### The request
Your task is to quote the listing below exactly, beginning with its first line and ending on the line bearing "gm_in = gm_sp".

━━━━━ Given material ━━━━━

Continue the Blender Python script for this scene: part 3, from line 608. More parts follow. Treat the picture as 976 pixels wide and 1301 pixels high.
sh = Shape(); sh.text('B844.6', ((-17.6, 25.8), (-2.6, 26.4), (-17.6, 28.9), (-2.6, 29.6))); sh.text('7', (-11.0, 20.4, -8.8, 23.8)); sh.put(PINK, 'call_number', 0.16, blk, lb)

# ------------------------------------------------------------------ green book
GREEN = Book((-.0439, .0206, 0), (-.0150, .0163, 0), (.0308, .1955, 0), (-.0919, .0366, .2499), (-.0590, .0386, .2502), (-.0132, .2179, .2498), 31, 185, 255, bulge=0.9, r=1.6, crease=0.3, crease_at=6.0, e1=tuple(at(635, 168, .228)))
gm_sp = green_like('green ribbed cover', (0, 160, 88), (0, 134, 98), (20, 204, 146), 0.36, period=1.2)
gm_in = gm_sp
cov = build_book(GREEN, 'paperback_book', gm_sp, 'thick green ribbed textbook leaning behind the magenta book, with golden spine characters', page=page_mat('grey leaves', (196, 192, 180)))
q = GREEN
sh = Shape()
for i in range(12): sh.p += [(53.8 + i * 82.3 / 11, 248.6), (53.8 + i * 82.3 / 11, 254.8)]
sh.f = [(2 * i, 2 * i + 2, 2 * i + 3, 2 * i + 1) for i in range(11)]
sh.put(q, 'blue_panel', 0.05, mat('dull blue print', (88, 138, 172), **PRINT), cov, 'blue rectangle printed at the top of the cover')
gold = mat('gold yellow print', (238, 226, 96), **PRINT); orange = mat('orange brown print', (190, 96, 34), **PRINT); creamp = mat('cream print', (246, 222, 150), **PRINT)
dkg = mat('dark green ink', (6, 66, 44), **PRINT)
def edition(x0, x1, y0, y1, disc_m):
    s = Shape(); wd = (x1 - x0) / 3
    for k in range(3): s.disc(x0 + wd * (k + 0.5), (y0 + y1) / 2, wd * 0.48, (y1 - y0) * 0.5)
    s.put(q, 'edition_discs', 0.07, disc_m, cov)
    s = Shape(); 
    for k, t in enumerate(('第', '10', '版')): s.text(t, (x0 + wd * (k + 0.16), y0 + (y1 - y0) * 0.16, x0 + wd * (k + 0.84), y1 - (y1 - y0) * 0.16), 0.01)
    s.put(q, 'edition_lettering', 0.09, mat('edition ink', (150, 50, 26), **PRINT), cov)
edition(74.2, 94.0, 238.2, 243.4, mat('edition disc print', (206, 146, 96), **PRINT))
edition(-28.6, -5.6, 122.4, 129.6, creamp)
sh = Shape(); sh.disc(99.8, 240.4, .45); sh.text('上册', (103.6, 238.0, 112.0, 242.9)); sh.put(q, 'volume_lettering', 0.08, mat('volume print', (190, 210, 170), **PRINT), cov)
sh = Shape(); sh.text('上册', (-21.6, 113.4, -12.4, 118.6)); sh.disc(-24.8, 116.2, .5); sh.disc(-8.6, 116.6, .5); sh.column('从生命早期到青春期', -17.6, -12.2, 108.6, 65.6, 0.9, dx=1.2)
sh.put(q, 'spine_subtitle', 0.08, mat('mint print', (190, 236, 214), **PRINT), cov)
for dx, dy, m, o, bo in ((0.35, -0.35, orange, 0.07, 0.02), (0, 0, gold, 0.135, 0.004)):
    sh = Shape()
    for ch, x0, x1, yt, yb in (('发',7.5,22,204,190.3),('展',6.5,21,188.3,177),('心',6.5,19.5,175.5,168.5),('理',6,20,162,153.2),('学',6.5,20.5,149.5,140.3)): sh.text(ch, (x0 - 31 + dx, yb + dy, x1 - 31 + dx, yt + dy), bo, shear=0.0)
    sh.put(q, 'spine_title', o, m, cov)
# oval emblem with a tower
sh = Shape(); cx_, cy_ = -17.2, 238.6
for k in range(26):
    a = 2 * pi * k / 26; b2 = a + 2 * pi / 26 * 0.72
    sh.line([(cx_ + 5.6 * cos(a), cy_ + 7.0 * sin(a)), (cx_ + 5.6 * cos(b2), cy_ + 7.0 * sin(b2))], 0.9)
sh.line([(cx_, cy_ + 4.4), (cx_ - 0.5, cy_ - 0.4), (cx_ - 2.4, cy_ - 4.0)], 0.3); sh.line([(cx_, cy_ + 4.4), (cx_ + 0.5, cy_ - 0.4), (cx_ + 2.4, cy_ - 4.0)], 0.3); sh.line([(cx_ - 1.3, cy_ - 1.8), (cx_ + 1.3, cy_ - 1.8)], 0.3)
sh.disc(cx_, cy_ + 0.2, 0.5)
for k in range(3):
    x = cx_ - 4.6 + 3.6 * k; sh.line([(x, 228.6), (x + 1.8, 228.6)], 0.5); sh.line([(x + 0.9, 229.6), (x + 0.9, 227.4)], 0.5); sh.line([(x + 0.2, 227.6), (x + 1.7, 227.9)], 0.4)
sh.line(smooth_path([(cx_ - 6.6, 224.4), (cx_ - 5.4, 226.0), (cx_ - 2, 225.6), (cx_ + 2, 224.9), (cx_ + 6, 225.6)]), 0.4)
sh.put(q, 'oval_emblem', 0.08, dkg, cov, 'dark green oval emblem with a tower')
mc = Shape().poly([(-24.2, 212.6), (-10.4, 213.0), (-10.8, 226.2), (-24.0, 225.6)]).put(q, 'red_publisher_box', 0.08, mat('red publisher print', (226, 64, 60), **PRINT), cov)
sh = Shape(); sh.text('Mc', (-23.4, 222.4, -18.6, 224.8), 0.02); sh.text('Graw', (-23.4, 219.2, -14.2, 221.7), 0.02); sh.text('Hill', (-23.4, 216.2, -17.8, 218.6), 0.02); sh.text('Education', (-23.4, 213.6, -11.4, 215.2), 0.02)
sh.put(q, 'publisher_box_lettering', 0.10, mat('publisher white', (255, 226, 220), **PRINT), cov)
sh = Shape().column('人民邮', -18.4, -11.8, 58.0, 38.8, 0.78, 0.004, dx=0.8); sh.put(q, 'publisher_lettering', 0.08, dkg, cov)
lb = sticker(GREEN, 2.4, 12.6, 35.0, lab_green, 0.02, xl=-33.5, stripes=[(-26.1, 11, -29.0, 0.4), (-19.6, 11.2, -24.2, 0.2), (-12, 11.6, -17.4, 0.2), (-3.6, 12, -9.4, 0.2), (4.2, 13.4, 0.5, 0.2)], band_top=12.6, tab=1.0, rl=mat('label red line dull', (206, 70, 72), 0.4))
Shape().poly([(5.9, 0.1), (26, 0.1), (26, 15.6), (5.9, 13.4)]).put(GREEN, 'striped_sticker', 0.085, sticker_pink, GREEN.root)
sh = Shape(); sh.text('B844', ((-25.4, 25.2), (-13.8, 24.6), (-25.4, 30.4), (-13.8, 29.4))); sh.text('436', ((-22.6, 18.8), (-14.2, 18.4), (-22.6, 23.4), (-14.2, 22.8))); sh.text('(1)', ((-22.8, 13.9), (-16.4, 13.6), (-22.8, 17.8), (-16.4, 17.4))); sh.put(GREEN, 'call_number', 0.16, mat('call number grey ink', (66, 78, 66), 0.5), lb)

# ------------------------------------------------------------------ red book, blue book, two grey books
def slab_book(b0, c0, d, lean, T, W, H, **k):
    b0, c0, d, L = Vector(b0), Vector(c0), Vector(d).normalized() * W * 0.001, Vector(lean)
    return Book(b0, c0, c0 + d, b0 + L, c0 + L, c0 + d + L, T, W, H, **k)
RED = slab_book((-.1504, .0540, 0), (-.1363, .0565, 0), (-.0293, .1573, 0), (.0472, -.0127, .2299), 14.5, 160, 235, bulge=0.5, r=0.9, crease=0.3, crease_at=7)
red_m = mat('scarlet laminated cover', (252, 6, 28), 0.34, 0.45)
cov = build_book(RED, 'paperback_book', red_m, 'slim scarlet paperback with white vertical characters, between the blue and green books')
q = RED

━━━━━

### Expected answer
Continue the Blender Python script for this scene: part 3, from line 608. More parts follow. Treat the picture as 976 pixels wide and 1301 pixels high.
sh = Shape(); sh.text('B844.6', ((-17.6, 25.8), (-2.6, 26.4), (-17.6, 28.9), (-2.6, 29.6))); sh.text('7', (-11.0, 20.4, -8.8, 23.8)); sh.put(PINK, 'call_number', 0.16, blk, lb)

# ------------------------------------------------------------------ green book
GREEN = Book((-.0439, .0206, 0), (-.0150, .0163, 0), (.0308, .1955, 0), (-.0919, .0366, .2499), (-.0590, .0386, .2502), (-.0132, .2179, .2498), 31, 185, 255, bulge=0.9, r=1.6, crease=0.3, crease_at=6.0, e1=tuple(at(635, 168, .228)))
gm_sp = green_like('green ribbed cover', (0, 160, 88), (0, 134, 98), (20, 204, 146), 0.36, period=1.2)
gm_in = gm_sp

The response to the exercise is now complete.